* Source excerpt
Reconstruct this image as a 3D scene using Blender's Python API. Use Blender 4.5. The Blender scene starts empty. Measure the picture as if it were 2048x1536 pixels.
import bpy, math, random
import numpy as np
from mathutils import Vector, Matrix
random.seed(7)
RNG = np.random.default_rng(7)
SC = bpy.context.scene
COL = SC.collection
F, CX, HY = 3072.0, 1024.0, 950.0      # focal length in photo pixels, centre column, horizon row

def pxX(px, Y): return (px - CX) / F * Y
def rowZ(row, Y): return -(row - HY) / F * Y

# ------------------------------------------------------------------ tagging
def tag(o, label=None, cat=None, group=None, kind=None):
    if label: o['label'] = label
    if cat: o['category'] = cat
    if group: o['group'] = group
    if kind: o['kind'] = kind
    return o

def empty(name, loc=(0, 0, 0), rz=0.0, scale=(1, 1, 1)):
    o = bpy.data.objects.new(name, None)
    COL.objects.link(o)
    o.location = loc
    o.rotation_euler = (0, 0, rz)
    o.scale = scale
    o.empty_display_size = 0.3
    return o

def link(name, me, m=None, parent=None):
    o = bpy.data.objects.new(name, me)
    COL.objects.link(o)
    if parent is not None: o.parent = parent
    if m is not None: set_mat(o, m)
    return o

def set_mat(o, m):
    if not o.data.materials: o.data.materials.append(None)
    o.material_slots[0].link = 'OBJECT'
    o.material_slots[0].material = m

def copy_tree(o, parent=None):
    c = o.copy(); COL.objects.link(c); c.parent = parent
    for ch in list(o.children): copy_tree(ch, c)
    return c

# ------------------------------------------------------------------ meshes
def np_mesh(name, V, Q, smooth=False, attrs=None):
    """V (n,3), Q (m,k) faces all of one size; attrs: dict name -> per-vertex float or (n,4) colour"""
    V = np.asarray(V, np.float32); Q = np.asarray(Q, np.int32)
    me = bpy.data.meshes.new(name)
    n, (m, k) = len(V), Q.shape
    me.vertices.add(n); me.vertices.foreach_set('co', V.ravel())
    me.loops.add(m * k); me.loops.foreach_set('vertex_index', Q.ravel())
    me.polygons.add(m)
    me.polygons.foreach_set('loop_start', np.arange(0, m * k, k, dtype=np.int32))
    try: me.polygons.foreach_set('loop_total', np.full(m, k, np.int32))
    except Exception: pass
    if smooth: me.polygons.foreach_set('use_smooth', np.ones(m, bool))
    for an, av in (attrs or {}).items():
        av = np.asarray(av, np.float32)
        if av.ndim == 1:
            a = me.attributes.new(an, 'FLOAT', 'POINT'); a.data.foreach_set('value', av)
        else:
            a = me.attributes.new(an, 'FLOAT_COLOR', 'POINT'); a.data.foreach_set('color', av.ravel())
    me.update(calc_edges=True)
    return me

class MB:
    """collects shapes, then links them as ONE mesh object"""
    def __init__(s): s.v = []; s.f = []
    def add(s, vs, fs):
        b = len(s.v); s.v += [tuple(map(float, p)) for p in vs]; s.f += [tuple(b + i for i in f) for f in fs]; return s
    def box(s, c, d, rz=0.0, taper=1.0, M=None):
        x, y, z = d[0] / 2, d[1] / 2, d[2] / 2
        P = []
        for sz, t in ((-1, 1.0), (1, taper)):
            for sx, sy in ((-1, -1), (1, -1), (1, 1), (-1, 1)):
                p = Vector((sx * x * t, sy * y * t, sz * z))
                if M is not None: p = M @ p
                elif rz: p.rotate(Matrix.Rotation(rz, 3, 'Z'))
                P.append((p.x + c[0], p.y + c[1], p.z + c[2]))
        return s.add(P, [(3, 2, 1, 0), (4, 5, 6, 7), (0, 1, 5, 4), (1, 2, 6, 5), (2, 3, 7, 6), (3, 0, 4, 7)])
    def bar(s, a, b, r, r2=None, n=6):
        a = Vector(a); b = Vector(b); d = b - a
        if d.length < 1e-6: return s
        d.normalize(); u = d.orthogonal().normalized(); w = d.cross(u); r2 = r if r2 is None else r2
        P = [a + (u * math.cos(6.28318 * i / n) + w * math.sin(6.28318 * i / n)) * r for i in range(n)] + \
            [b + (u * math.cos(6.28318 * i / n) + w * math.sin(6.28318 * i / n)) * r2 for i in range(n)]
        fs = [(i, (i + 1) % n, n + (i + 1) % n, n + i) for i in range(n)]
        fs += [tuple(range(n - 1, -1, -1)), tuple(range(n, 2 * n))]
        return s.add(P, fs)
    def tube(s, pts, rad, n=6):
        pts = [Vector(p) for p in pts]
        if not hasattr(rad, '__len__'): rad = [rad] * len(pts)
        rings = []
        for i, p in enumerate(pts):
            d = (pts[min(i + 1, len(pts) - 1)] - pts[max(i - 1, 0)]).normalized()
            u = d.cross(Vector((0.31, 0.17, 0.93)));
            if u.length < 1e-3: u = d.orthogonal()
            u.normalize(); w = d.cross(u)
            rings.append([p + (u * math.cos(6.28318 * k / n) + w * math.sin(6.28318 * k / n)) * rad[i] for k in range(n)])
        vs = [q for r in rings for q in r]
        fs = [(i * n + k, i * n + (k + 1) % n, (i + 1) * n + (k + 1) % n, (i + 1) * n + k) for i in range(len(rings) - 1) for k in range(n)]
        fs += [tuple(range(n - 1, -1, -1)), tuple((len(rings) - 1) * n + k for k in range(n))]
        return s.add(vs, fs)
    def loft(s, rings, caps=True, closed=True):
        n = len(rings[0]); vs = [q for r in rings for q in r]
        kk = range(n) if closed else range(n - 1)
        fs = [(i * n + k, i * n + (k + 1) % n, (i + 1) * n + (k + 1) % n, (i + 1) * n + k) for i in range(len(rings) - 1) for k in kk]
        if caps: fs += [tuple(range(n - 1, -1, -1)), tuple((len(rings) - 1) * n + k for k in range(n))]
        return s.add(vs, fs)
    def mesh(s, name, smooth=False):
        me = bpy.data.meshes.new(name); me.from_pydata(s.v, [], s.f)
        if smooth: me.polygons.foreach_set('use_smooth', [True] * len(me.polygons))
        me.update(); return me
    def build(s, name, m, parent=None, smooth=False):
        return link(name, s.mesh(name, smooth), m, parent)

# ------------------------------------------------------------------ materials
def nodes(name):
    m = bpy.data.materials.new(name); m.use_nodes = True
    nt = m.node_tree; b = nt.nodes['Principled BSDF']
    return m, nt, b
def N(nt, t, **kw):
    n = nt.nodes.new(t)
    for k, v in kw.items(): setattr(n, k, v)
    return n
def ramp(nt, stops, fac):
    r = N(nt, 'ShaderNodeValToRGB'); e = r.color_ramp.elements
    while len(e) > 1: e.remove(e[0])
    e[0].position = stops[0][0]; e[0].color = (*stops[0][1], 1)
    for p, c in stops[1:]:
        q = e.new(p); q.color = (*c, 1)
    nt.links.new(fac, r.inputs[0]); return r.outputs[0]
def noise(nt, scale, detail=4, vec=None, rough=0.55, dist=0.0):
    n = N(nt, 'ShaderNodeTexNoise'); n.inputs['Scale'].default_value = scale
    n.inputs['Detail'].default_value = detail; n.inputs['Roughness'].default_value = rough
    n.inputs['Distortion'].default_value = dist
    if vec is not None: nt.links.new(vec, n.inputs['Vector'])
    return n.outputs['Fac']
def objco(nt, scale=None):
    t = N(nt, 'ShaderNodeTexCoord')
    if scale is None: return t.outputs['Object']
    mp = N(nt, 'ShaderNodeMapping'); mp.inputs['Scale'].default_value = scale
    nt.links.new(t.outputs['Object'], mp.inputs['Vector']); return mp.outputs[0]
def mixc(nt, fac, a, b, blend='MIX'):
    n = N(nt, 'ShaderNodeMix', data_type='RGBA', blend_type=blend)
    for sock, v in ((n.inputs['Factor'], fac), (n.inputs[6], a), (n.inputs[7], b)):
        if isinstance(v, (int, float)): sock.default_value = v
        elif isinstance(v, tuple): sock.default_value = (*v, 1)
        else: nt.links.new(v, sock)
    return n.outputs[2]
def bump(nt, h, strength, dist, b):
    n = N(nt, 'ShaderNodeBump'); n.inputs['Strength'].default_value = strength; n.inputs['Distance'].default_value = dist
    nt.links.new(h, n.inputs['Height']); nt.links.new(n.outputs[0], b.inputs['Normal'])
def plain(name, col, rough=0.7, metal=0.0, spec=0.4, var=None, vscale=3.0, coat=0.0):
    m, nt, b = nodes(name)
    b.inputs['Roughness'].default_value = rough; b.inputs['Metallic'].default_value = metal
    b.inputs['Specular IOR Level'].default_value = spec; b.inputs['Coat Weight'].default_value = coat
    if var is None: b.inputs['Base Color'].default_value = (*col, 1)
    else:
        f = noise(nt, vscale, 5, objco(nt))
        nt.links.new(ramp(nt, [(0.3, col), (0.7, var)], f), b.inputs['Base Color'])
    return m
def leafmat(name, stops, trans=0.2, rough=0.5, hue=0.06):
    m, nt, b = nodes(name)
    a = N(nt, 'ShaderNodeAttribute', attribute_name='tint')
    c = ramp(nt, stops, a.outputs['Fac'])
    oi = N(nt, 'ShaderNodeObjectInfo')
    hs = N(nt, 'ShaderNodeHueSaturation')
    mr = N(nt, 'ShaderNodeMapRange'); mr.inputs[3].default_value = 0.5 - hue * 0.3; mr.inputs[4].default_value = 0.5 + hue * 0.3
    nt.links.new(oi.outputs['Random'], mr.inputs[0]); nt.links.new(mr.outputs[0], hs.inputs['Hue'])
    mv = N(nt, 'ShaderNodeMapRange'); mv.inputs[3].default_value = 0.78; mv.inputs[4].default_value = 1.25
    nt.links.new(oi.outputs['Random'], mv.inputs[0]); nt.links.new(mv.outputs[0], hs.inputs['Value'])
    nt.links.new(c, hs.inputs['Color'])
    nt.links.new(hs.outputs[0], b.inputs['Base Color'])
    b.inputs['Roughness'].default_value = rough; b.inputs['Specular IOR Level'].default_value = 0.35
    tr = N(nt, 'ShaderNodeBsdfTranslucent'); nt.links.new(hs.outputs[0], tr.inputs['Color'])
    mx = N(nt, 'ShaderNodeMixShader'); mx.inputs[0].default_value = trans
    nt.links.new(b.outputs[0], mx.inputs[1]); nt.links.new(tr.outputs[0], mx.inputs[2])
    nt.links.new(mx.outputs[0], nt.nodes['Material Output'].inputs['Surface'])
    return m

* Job
What is needed is an exact copy of the lines from the start of the listing through the line where "def rowZ(row, Y): return -(row - HY) / F * Y" sits, please, both end lines included and nothing more.

* Final answer
Reconstruct this image as a 3D scene using Blender's Python API. Use Blender 4.5. The Blender scene starts empty. Measure the picture as if it were 2048x1536 pixels.
import bpy, math, random
import numpy as np
from mathutils import Vector, Matrix
random.seed(7)
RNG = np.random.default_rng(7)
SC = bpy.context.scene
COL = SC.collection
F, CX, HY = 3072.0, 1024.0, 950.0      # focal length in photo pixels, centre column, horizon row

def pxX(px, Y): return (px - CX) / F * Y
def rowZ(row, Y): return -(row - HY) / F * Y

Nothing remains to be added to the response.